植田氏は事務方と一体で、金融政策の枠組みを点検し、修正していく方向に動くことが予想される。植田氏は、国会、政治対応などでの手腕は未知数であり、多くの点で事務方の強いサポートが必要だ。そうした点で事務方の協力を仰ぐことの引き換えに、政策運営では事務方の意向も柔軟に取り入れる姿勢となるのではないか。

植田氏は、審議委員退任後も日銀金融研究所特別顧問に就くなど、現在に至るまで日本銀行との関係は深い。戦後初めての学者出身の総裁という点が注目されているが、日本銀行としては日本銀行に極めて近い人物が、再び総裁になると歓迎しているだろう。

柔軟で機動的な金融政策を取り戻す

メディアへの説明の中で植田氏は、「経済、物価を見て金融政策を考える」との主旨の発言もしている。これは、経済環境の変化に応じて金融政策を軌道的に修正していくという、金融政策の本質を示している。

ただし、現在の金融緩和の枠組みの下では、そのような柔軟な政策運営はできない。そのため、金融緩和姿勢は維持しながらも、現在の枠組みをより柔軟なものへと修正していくことが見込まれるのである。

他方、経済、物価を重視して金融政策を決める、ということであれば、経済、物価、金融環境が逆風の中では、無理に政策の見直しを進めない、という考えでもあるだろう。この点から、内外経済が減速方向にあり、米連邦準備制度理事会(FRB)の金融引き締め策が終盤に差し掛かり、間もなく利下げ観測が広がる可能性があり、それが円高圧力を高めかねないような現状で、無理に政策の修正を急ぐということではないだろう。
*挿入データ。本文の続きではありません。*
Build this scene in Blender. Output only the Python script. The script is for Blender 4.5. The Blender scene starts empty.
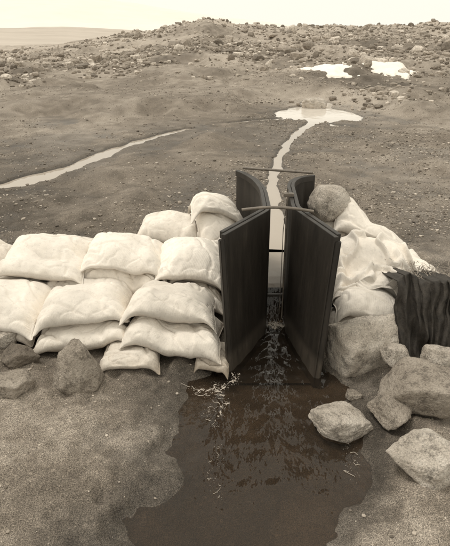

昨年12月20日のイールドカーブ・コントロール(YCC)見直しを受けて、金融市場の一部では、早ければ4月にも政策金利の引き上げが行われると予想されたが、植田氏が総裁に就任すれば、その可能性はかなり低下するとみられる。

今後の政策正常化の展望

新総裁には課題は山積している状況だ(コラム「日銀新体制の課題①:金融政策の柔軟化・正常化が最優先」、「日銀新体制の課題②:財政規律低下への対応」、「日銀新体制の課題③:共同声明と政府との政策協調の見直し」、2023年2月10日)。

新たな総裁の下、金融政策で日本銀行が最初に着手するのは、第1にYCCの大幅な見直しであり、利回り変動の再拡大や変動幅の撤廃などが考えられる(コラム「新総裁の下で日銀が最初に着手するのはYCC改革か」、2023年2月9日)。これは最短では今年4月に実施されよう。

第2に、2%の物価目標を中長期の目標などに修正することで、柔軟な金融政策を取り戻し、正常化を進める環境を整えることだ。これは、共同声明の見直しという形で最短ではやはり今年4月に実施される可能性があるが、実際には政府との調整、あるいは政府と自民党との調整に手間取り、実施が遅れる可能性がある。いずれにせよ、この2点については2023年中の実施が見込まれる。

第3が、マイナス金利解除、YCC撤廃と考えられるが、その実施は、経済・金融面での環境が整った後であり、2024年半ば以降と考えられる。その後に、保有国債残高の削減など量的引き締め策、ETFのオフバランス化などが、数年かけて進められるのではないかと予想される(コラム「日銀新体制の課題①:金融政策の柔軟化・正常化が最優先」、2023年2月10日)。

植田新総裁の任期中に金融政策の正常化が完了することはなく、その次、さらにそれ以降の日本銀行の総裁も、政策正常化の重責を担わされることになるだろう。